Pourtant, ces éléments n’apportent pas d’explication claire sur la mission de « consultant » remplie par Hunter Biden au sein de Burisma Holdings, société d’un oligarque ukrainien dont les avoirs ont été gelés par des sanctions internationales ; ni sur le siège occupé par Hunter Biden à son Conseil d’Administration, où il fut rémunéré 50,000 dollars par mois de 2014 à 2019. Et ce, « alors même que son père avait la haute main sur le dossier ukrainien au sein de l’administration Obama », précise un grand quotidien français, qui se contente d’admettre qu’il y a là un « mélange des genres douteux ». L’histoire prend ensuite une tournure de film d’espionnage lorsqu’un article du New York Post affirme détenir des échanges de mails prouvant l’implication de Joe Biden dans les affaires de son fils chez Burisma. Ceux-ci proviendraient d’un MacBook Pro appartenant à son fils Hunter, déposé dans une boutique de réparation par un client inconnu, lequel n’a jamais cherché à récupérer l’ordinateur, n’a jamais réglé la moindre facture, et est resté injoignable.

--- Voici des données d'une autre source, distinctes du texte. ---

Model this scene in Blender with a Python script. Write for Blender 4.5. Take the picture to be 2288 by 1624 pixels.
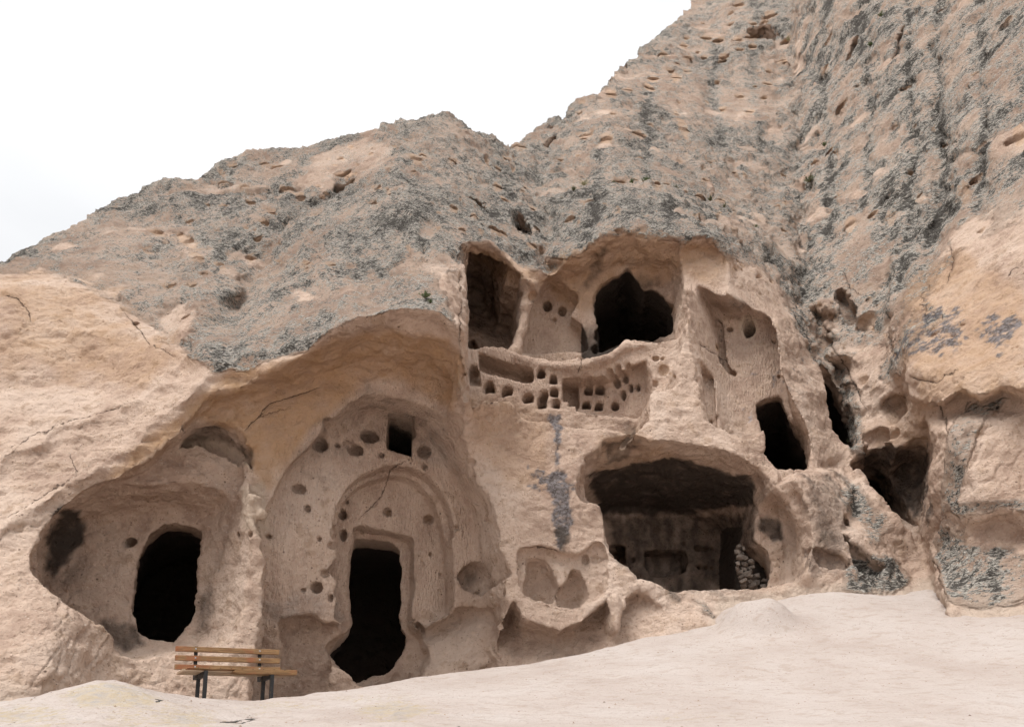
import bpy, bmesh, math, random
import numpy as np
from mathutils import Vector, Matrix

# ------------------------------------------------------------------ camera, sky, sun, exposure
scene = bpy.context.scene
for o in list(bpy.data.objects):
    bpy.data.objects.remove(o)
col = scene.collection

PITCH = math.radians(9.0)
FPX = 2288 * 24 / 36.0                 # focal length on a 2288 px wide picture
CU, CV = 1144.0, 1479.0                # where the lens axis meets that picture (lens shifted up)
cam_d = bpy.data.cameras.new('camera'); cam = bpy.data.objects.new('camera', cam_d)
col.objects.link(cam); scene.camera = cam
cam_d.sensor_width = 36; cam_d.lens = 24
cam_d.shift_y = (CV - 812) / 2288
cam_d.clip_start = 0.05; cam_d.clip_end = 3000
cam.location = (0, 0, 0); cam.rotation_euler = (math.pi / 2 + PITCH, 0, 0)

SUN_EL, SUN_AZ = math.radians(62), math.radians(221)     # high, behind the camera to the left (azimuth from +Y, clockwise)
w = bpy.data.worlds.new('World'); scene.world = w; w.use_nodes = True
nt = w.node_tree; nt.nodes.clear()
sky = nt.nodes.new('ShaderNodeTexSky'); sky.sky_type = 'NISHITA'; sky.sun_disc = False
sky.sun_elevation = SUN_EL; sky.sun_rotation = SUN_AZ
bg1 = nt.nodes.new('ShaderNodeBackground'); bg1.inputs[1].default_value = 0.10
nt.links.new(sky.outputs[0], bg1.inputs[0])
tc = nt.nodes.new('ShaderNodeTexCoord')
mp = nt.nodes.new('ShaderNodeMapping'); mp.inputs['Scale'].default_value = (1.0, 1.0, 2.2)
nt.links.new(tc.outputs['Generated'], mp.inputs[0])
nz = nt.nodes.new('ShaderNodeTexNoise'); nz.inputs['Scale'].default_value = 1.3; nz.inputs['Detail'].default_value = 6
nt.links.new(mp.outputs[0], nz.inputs['Vector'])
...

L’histoire institutionnelle de la lutte contre la corruption en Ukraine ne s’écrit donc pas seulement à Kiev, mais aussi en grande partie à Washington. Toutefois, cet aphorisme ne saurait restituer la complexité de la situation : un affrontement confus et informel, souterrain, entre des clans d’affaires et politiques aux intérêts contradictoires, dans lequel l’opacité et les coups bas sont la norme. Avec tout cela, la société civile ukrainienne n’est pas au bout de ses peines, mais elle ne peut qu’être encouragée par ce qu’il convient de qualifier de victoire contre le projet de loi de Zelensky. Une chose est sûre : avec cette tentative de prendre le contrôle du NABU et du SAPO, la vieille garde ukrainienne a montré qu’elle était toujours bien implantée, et qu’elle n’a pas dit son dernier mot. Ce qui n’est pas de bon augure pour la reconstruction d’après-guerre.